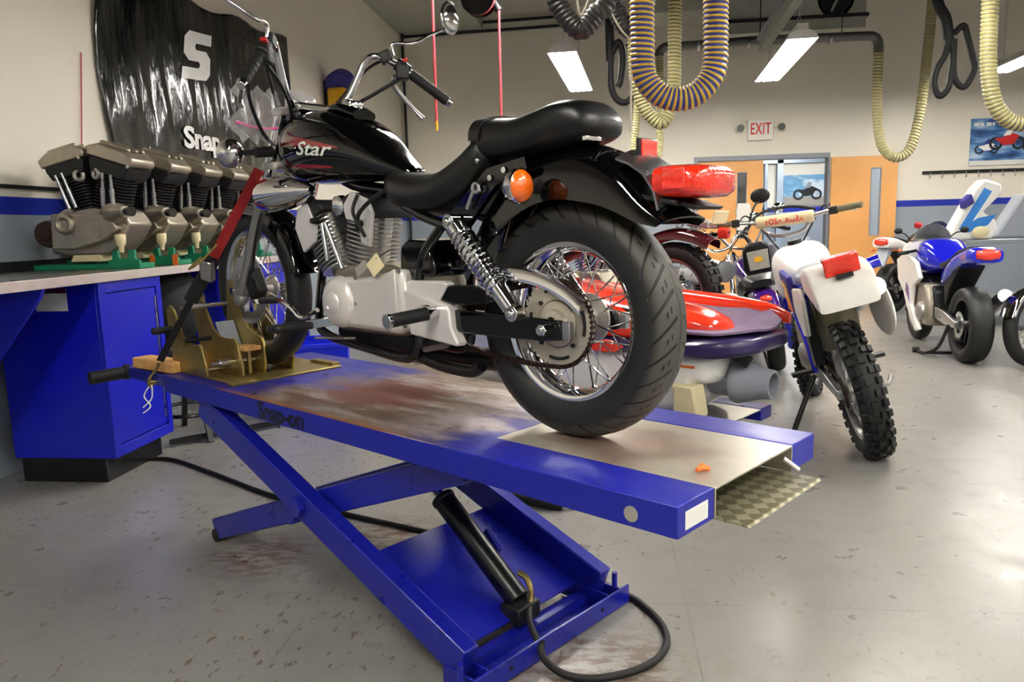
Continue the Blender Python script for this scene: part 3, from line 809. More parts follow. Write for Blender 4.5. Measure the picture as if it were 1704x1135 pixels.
# shocks
A, B_ = V((.334, 0, .567)), V((.112, 0, .331)); D = (B_-A).normalized()
for s in (1, -1):
    Y = V((0, s*.14, 0)); a, b = A+Y, B_+Y
    o = MB().cyl(a+D*.03, b-D*.02, .014, None, 14).cyl(b-D*.105, b-D*.015, .026, .024, 20).cyl(a+D*.022, a+D*.045, .03, None, 20).build('shock_absorber', 'chrome', BK)
    for p in (a, b): MB().cyl(p-V((0, .018, 0)), p+V((0, .018, 0)), .021, None, 18).ball(p+V((0, s*.018, 0)), .013, 12).build('shock_eye', 'chrome', o, bev=.002)
    u, v, w = basis(D); L = (b-a).length; P = []
    for k in range(0, 11*16+1):
        t = k/(11*16); an = t*11*2*pi; P.append(a+D*(.045+t*(L-.125))+(u*cos(an)+v*sin(an))*.0285)
    MB().tube(P, .0062, 7, sm=0).build('coil_spring', 'chrome', o)
# rear fender, lamps
fe = fender([(.36, .46), (.335, .52), (.28, .61), (.18, .70), (.06, .745), (-.06, .742), (-.164, .695), (-.25, .61), (-.312, .562)],
            [(.33, .40), (.285, .455), (.209, .53), (.122, .587), (.022, .612), (-.089, .60), (-.158, .58), (-.223, .552), (-.275, .54)], .098).build('rear_fender', 'gloss black', BK, sharp=60)
tb = MB(); tb.sheet([[V((x, y, z-abs(y)**1.6*1.1)) for y in (-.09, -.06, -.03, 0, .03, .06, .09)] for x, z in ((-.165, .722), (-.20, .709), (-.238, .685), (-.268, .645), (-.28, .60))], .006).build('tail_lamp_bracket', 'steel', BK)
tl = MB(); R = []
for x, k in ((-.255, .8), (-.265, .96), (-.29, 1.), (-.34, 1.), (-.365, .93), (-.38, .75), (-.386, .45)):
    R.append([V((x, .098*k*math.copysign(abs(cos(t))**.5, cos(t)), .640-.1*(x+.265)*-.35+.037*k*math.copysign(abs(sin(t))**.6, sin(t)))) for t in [2*pi*q/28 for q in range(28)]])
tl.quadring(R).build('tail_lamp', 'red lens', BK)
sw = MB().bb((-.348, .0955, .62), (-.292, .099, .664)).build('side_reflector', 'red light lens', BK, bev=.002)
MB().box((-.265, 0, .60), (.1, .15, .012), (0, -.2, 0)).build('lamp_base', 'black plastic', BK, bev=.003)
MB().xz([(-.255, .602), (-.35, .575), (-.36, .582), (-.26, .612)], -.06, .06).build('plate_bracket', 'satin black', BK, bev=.002)
MB().bb((-.198, -.032, .698), (-.186, .038, .744)).build('reflector_housing', 'black plastic', BK, bev=.003)
MB().bb((-.203, -.028, .702), (-.197, .034, .741)).build('rear_reflector', 'red light lens', BK, bev=.002)
MB().cyl((-.19, 0, .655), (-.19, 0, .70), .007, None, 10).build('reflector_stalk', 'black plastic', BK)
for s in (1, -1):
    o = MB().cyl((.068, s*.06, .646), (.068, s*.15, .646), .012, None, 14).cyl((.068, s*.06, .646), (.068, s*.10, .646), .019, None, 14).build('turn_signal_stalk', 'black plastic', BK)
    MB().lathe([(0, .045), (.022, .042), (.036, .03), (.043, .012), (.044, 0), (.041, -.004)], (.06, s*.165, .646), (1, 0, 0), 28).build('turn_signal_cup', 'chrome', o)
    MB().lathe([(.041, 0), (.039, .008), (.03, .018), (.016, .024), (0, .026)], (.062, s*.165, .646), (-1, 0, 0), 28).build('amber_lens', 'amber lens', o)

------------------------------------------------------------

### Short task
Skip the images and write out the rest of the listing exactly.

### Solution for this task
Continue the Blender Python script for this scene: part 3, from line 809. More parts follow. Write for Blender 4.5. Measure the picture as if it were 1704x1135 pixels.
# shocks
A, B_ = V((.334, 0, .567)), V((.112, 0, .331)); D = (B_-A).normalized()
for s in (1, -1):
    Y = V((0, s*.14, 0)); a, b = A+Y, B_+Y
    o = MB().cyl(a+D*.03, b-D*.02, .014, None, 14).cyl(b-D*.105, b-D*.015, .026, .024, 20).cyl(a+D*.022, a+D*.045, .03, None, 20).build('shock_absorber', 'chrome', BK)
    for p in (a, b): MB().cyl(p-V((0, .018, 0)), p+V((0, .018, 0)), .021, None, 18).ball(p+V((0, s*.018, 0)), .013, 12).build('shock_eye', 'chrome', o, bev=.002)
    u, v, w = basis(D); L = (b-a).length; P = []
    for k in range(0, 11*16+1):
        t = k/(11*16); an = t*11*2*pi; P.append(a+D*(.045+t*(L-.125))+(u*cos(an)+v*sin(an))*.0285)
    MB().tube(P, .0062, 7, sm=0).build('coil_spring', 'chrome', o)
# rear fender, lamps
fe = fender([(.36, .46), (.335, .52), (.28, .61), (.18, .70), (.06, .745), (-.06, .742), (-.164, .695), (-.25, .61), (-.312, .562)],
            [(.33, .40), (.285, .455), (.209, .53), (.122, .587), (.022, .612), (-.089, .60), (-.158, .58), (-.223, .552), (-.275, .54)], .098).build('rear_fender', 'gloss black', BK, sharp=60)
tb = MB(); tb.sheet([[V((x, y, z-abs(y)**1.6*1.1)) for y in (-.09, -.06, -.03, 0, .03, .06, .09)] for x, z in ((-.165, .722), (-.20, .709), (-.238, .685), (-.268, .645), (-.28, .60))], .006).build('tail_lamp_bracket', 'steel', BK)
tl = MB(); R = []
for x, k in ((-.255, .8), (-.265, .96), (-.29, 1.), (-.34, 1.), (-.365, .93), (-.38, .75), (-.386, .45)):
    R.append([V((x, .098*k*math.copysign(abs(cos(t))**.5, cos(t)), .640-.1*(x+.265)*-.35+.037*k*math.copysign(abs(sin(t))**.6, sin(t)))) for t in [2*pi*q/28 for q in range(28)]])
tl.quadring(R).build('tail_lamp', 'red lens', BK)
sw = MB().bb((-.348, .0955, .62), (-.292, .099, .664)).build('side_reflector', 'red light lens', BK, bev=.002)
MB().box((-.265, 0, .60), (.1, .15, .012), (0, -.2, 0)).build('lamp_base', 'black plastic', BK, bev=.003)
MB().xz([(-.255, .602), (-.35, .575), (-.36, .582), (-.26, .612)], -.06, .06).build('plate_bracket', 'satin black', BK, bev=.002)
MB().bb((-.198, -.032, .698), (-.186, .038, .744)).build('reflector_housing', 'black plastic', BK, bev=.003)
MB().bb((-.203, -.028, .702), (-.197, .034, .741)).build('rear_reflector', 'red light lens', BK, bev=.002)
MB().cyl((-.19, 0, .655), (-.19, 0, .70), .007, None, 10).build('reflector_stalk', 'black plastic', BK)
for s in (1, -1):
    o = MB().cyl((.068, s*.06, .646), (.068, s*.15, .646), .012, None, 14).cyl((.068, s*.06, .646), (.068, s*.10, .646), .019, None, 14).build('turn_signal_stalk', 'black plastic', BK)
    MB().lathe([(0, .045), (.022, .042), (.036, .03), (.043, .012), (.044, 0), (.041, -.004)], (.06, s*.165, .646), (1, 0, 0), 28).build('turn_signal_cup', 'chrome', o)
    MB().lathe([(.041, 0), (.039, .008), (.03, .018), (.016, .024), (0, .026)], (.062, s*.165, .646), (-1, 0, 0), 28).build('amber_lens', 'amber lens', o)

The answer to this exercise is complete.